O CPE francês (e os equivalentes noutros países) é mais uma tentativa de nos levar nesta direcção. Alguém que possa ser despedido a qualquer momento (mesmo com uma pequena indemnização) é alguém que não reivindica, não discute, aceita qualquer horário e quaisquer condições de trabalho. Se ficar doente ou engravidar deixa de ser um problema para a empresa. Se pedir um aumento haverá sempre alguém disposto a substitui-lo por menos dinheiro. Hoje são os jovens, amanhã seremos todos. Porque os números não enganam. Vão-nos dizer que se fizeram não sei quantos mil contratos em seis meses esquecendo, evidentemente, de nos dizer quantos foram rescindidos. E se não gostarmos hão-de dizer que não há alternativa e que acabaremos por aceitar trabalhar por ainda menos dinheiro que os chineses. Fantástico não é? Fantástico se não fosse estúpido, mesmo de um ponto de vista económico: pessoas que têm um trabalho precário não podem consumir (ou consomem correndo enormes riscos de insolvência). Não havendo consumidores, não há mercado. Liberal ou outro. Pessoas mal pagas e a prazo não se implicam numa empresa. Trabalhadores que não se implicam, deixam as empresas na mão de meia dúzia de “sumidades” que funcionarão na base do medo e da chantagem (o que é sempre uma excelente motivação).

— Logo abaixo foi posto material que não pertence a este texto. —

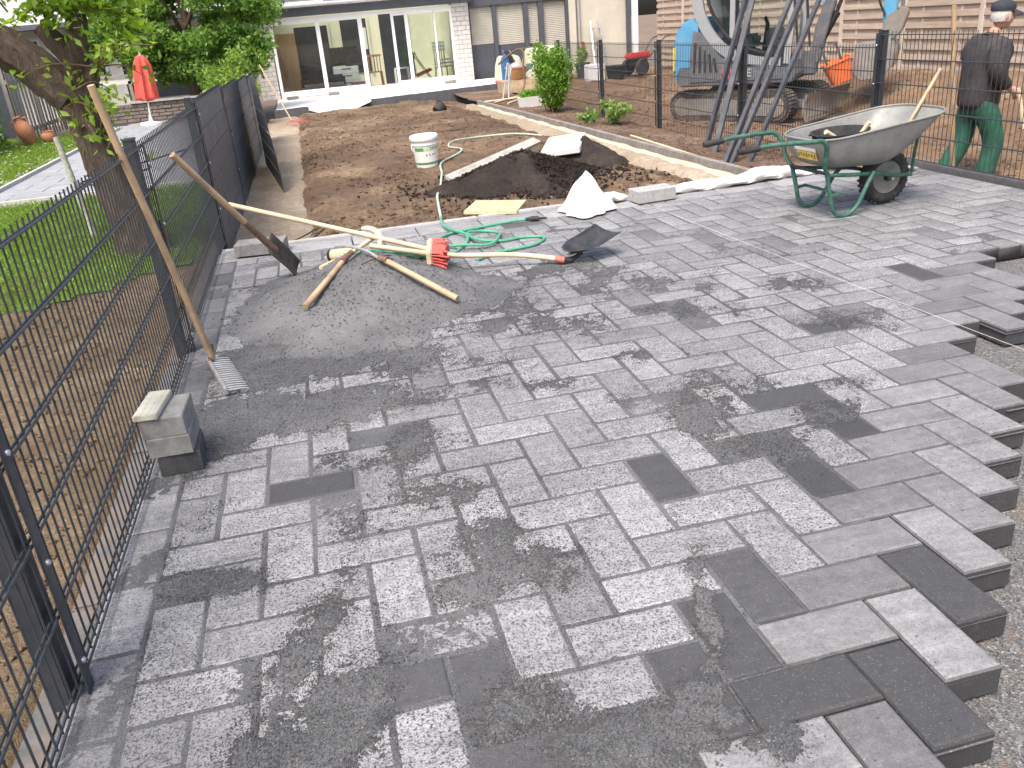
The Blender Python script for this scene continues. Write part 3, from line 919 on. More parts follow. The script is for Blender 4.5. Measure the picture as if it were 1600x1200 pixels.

Empresas que funcionem assim não inovam, não têm ideias, atrofiam e desaparecem.
Não aprecio especialmente a França. Embora tenha uma base cultural francófona, conheça relativamente bem o país e domine a língua, irrita-me profundamente a mania francesa de pretender ser o farol ideológico do Mundo. Assim como me irrita a maneira como passam da maior arrogância à vitimização mais depressa do que uma finta do Zidane. Não gosto da “nouvelle cuisine”, do “nouveau cinema” nem da “chanson française”. Não gosto, em geral, de tudo o que seja “nouveau”. Porque o que é bom não é original e o que é original não é bom. Quando estou Paris, gosto da cidade, dos monumentos, das avenidas, do Sena mas pergunto-me muitas vezes se o Mundo não seria um lugar melhor se não houvesse parisienses.
Dito isto, é a segunda vez em pouco tempo que agradeço que a França exista. Uma foi o ano passado por ocasião do referendo sobre a Constituição Europeia, a outra foi nestes últimos dias. É certo que a maneira de protestar – na rua com violência à mistura, com greves dos transportes e da função publica e com sindicatos de braço dado com estudantes – tem um certo ar “démodé” mas quando nos atiram com leis que parecem mais apropriadas aos tempos áureos da Revolução Industrial, o que é que se pode esperar se não que as pessoas reajam com os mesmos métodos que se utilizavam na altura?